É um alentado volume de 980 páginas reunindo artigos publicados pela autora em
outros livros, na imprensa ou inéditos, produzidos ao longo de 50 anos de
militância crítica dessa produtiva escritora, professora da USP e reconhecida
“expert” em literatura brasileira. Segundo ela, “foi a sorte ou o acaso que
puseram em seu caminho os autores comentados”, razão pela qual estão presentes
muitos bafejados pela crítica e pelo público e outros tantos pouco divulgados
por variadas razões.
Entre os escritores de grande renome aparecem figuras como Monteiro Lobato,
Lima Barreto, Jorge Amado, Érico Veríssimo, Câmara Cascudo, Guimarães Rosa,
Ariano Suassuna e muitos outros.
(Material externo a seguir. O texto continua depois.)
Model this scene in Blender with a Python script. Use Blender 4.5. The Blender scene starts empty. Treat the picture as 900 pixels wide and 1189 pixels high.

Por outro lado, a Autora valoriza autores que
tiveram momentos de glória literária e hoje estão esquecidos e muitos que, em
que pese o valor de suas obras, nunca chegaram ao grande público. Nesse
sentido é um livro justiceiro e ressuscitador. Dentre estes últimos, ela
aborda, por exemplo, Adonias Filho e seu impactante romance “O Forte”, deveras
louvado pela crítica mas apreciado tão somente por leitores mais exigentes;
Aníbal Machado, extraordinário romancista e, para meu gosto, insuperável
contista, autor de obras-primas como “A morte da porta-estandarte” e “Viagem
aos seios de Duília”; Antônio de Alcântara Machado, autor do célebre “Brás,
Bexiga e Barra Funda”, retratando os imigrantes italianos da Pauliceia, com
destaque para o inesquecível Gaetaninho; Antônio José de Moura, autor goiano
que permaneceu pouco conhecido; Antônio Olavo Pereira, integrante do grupo de
Lobato, autor do notável romance “Contramão”, que me deixou profunda
impressão; Augusto Ferraz, Daniel Pastura, Everaldo Moreira Véras. Heleno
Godoy, Hilário Tácito, Mora Fuentes, Orlando Bastos, Osório Alves de Castro e
mais alguns. Por outro lado, tive a satisfação de encontrar autores que me são
ou foram caros e cujas obras admiro de longa data: Ascendino Leite, João
Antônio, Paulo Dantas, Herman José Reipert, Caio Porfírio Carneiro. Não
faltaram também autores mais recentes, alguns novos, mas de reputação formada;
Alaor Barbosa, Cyro de Mattos e Nicodemos Sena, autor de uma obra apreciável,
ainda em execução, e ficcionista inspirado, embora bastante jovem. Por fim,
foi uma grata surpresa deparar com um ensaio sobre Haroldo Bruno, autor sempre
louvado mas pouco analisado pela crítica.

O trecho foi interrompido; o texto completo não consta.